Unplug Challenge

Judith Shulevitz: We Can Have the “Light” Sabbath

Judith Shulevitz, author of the new book “The Sabbath World: Glimpses of a Different Order of Time,” wrote in the April 16 Washington Post’s “On Faith” column that people have largely rejected the Sabbath because “there’s a light Sabbath and a dark Sabbath.”:

“The light Sabbath features community and festivity and what a famous professor of psychology once called ‘freedom from all slavery to the clock.’ The dark Sabbath bristles with rules and regulations, and at the extreme, fanaticism…Americans may recall the light Sabbath with a certain fondness, at least if they hanker after a calmer way of life. But they are mostly thrilled that over the past 50 years we’ve done away with the dark, coercive one.”

“But what if I told you that we could have some of the light Sabbath back, if we’d accept just a little bit of the dark one? We could have something to which we’d probably say yes–namely, more time for self and family and neighborhood–and all we’d have to do is let ourselves be governed by a few nos, a few rules about not working at a pre-arranged time. Conversely, if we don’t accept a no or two, then the kind of time that used to be protected by the Sabbath–time during which everyone leaves the office or factory and turns to one another for entertainment and sustenance–is in danger of disappearing.
Am I calling for a return to blue laws? Not exactly, if by that you mean the laws that forbid us to buy liquor on Sunday, as well as (depending on the state) to wrestle, box, race cars, play bingo, or go oyster-fishing. What I am saying is that we could learn from the Sabbath how to protect our time against the two grand addictions of the age–work and the Internet. What we’d learn is the immense usefulness, to society, of a structured period of non-productivity, as well as the need to enforce that pause. Putting teeth into a neo-Sabbath might involve legislation–tougher laws restricting off-hours and weekend work, or compensating it at a higher rate. Or it might involve the voluntary revival of old customs, such as the list of non-activities recommended by the just-launched Sabbath Manifesto Project: ‘Avoid technology.’ ‘Get outside.’ ‘Drink wine.'”

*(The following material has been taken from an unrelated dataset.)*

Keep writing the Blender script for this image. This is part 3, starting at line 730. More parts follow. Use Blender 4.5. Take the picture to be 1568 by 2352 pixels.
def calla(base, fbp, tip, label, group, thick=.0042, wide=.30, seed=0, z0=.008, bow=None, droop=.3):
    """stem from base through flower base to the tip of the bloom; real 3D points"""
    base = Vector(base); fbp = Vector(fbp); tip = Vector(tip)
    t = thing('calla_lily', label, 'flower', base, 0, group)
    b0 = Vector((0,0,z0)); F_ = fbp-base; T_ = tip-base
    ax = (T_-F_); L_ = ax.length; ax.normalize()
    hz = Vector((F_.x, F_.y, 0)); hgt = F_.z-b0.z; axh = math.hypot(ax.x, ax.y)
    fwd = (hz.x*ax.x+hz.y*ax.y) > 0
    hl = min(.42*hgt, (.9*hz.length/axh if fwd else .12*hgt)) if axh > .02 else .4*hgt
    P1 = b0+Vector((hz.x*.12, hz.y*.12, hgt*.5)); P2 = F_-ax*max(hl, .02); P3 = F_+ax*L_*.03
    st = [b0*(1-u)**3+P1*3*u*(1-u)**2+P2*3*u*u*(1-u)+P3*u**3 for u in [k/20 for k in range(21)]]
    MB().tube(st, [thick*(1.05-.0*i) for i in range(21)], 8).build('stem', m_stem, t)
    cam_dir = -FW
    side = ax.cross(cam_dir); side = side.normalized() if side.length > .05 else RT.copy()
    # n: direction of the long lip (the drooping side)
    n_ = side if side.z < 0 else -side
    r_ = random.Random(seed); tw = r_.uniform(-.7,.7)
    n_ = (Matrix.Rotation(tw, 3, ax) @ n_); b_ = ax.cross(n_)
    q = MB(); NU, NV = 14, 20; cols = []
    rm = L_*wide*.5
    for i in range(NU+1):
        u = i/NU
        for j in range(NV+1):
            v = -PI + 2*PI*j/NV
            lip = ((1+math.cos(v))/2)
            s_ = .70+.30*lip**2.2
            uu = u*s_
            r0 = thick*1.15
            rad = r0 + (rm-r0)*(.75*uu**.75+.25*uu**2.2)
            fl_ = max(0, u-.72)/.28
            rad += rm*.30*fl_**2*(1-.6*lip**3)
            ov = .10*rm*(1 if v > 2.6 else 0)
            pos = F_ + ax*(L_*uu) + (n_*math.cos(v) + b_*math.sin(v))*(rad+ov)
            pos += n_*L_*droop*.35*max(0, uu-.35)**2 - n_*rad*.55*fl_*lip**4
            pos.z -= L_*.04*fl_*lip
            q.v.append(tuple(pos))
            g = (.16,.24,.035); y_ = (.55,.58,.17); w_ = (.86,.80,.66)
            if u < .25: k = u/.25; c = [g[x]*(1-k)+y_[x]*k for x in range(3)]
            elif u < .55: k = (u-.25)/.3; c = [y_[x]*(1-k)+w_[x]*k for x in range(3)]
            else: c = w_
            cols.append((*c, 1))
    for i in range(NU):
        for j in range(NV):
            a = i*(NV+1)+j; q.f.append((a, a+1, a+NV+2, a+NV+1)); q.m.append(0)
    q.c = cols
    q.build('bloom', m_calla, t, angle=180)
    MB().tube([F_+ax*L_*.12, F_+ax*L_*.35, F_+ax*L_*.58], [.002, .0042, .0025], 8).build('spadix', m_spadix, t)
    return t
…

“The problem many Americans have with the Sabbath is that it smacks of religiosity. If the Sabbath is a strictly clerical institution, then any laws that help us to keep it breach the wall between church and state, right? Wrong. A mere half-century ago, in 1961, the Supreme Court upheld Sunday-closing laws on the grounds that they did not violate the constitutional rule against state sponsorship of religion. Justice Felix Frankfurter argued that though the Sabbath was first taught in the Bible, the American Sunday had evolved into a secular institution, a civic good, ‘a cultural asset of importance: a release from the daily grind, a preserve of mental peace, an opportunity for self-disposition.'”

  • John Trainor

    In various interviews, Judy Shulevitz is unmistakably speaking on Sunday ENFORCEMENT. What about religious freedom? What about liberty of conscience? I choose to observe a day other than Sunday as the Sabbath. If her suggestions were put into practice I would be forced to keep two Sabbaths. Such laws would be directly contrary to the principles of this government, to the genius of its free institutions, to the direct and solemn avowals of the Declaration of Independence, and to the Constitution. The founders of the nation wisely sought to guard against the employment of secular power on the part of the church, with its inevitable result– intolerance and persecution. The Constitution provides that “Congress shall make no law respecting an establishment of religion, or prohibiting the free exercise thereof,” and that “no religious test shall ever be required as a qualification to any office of public trust under the United States.” Only in flagrant violation of these safeguards to the nation’s liberty, can any religious observance be enforced by civil authority.

    Judy Shulevitz quotes:

    But one of the things I argue in the book is that, one of the ideas, the political ideas, that is sort of embedded in the Sabbath, is the idea that as a society we have a right to take control of our time, and say that maybe as a democratic society, we want to decide to bring back some rules about what can and can not be done one day a week.

    It’s just as difficult to envision the Sabbath surviving the current speeding-up of everything without some generally enforced slowdown.

    What we’d learn is the immense usefulness, to society, of a structured period of non-productivity, as well as the need to enforce that pause. Putting teeth into a neo-Sabbath might involve legislation–tougher laws…

    The Sabbath is an extraordinary piece of machinery for creating solidarity and fellow feeling, and it sort of works. There’s a four step program for creating community, that the Sabbath does. Imagine that you are a social engineer. Imagine that you wanted to create a particularly cohesive society. How would you do it? Well, one thing you would quickly do is you would put everyone on a common calendar…The first thing you would really do is set aside one day in which everybody could sort of come together, be free from their work and would come together. And the second thing you’d do is make that day is the same for everyone – that everyone could come together, everyone could not work at the same time – and the third thing you would do is make it habitual so that everyone did this regularly.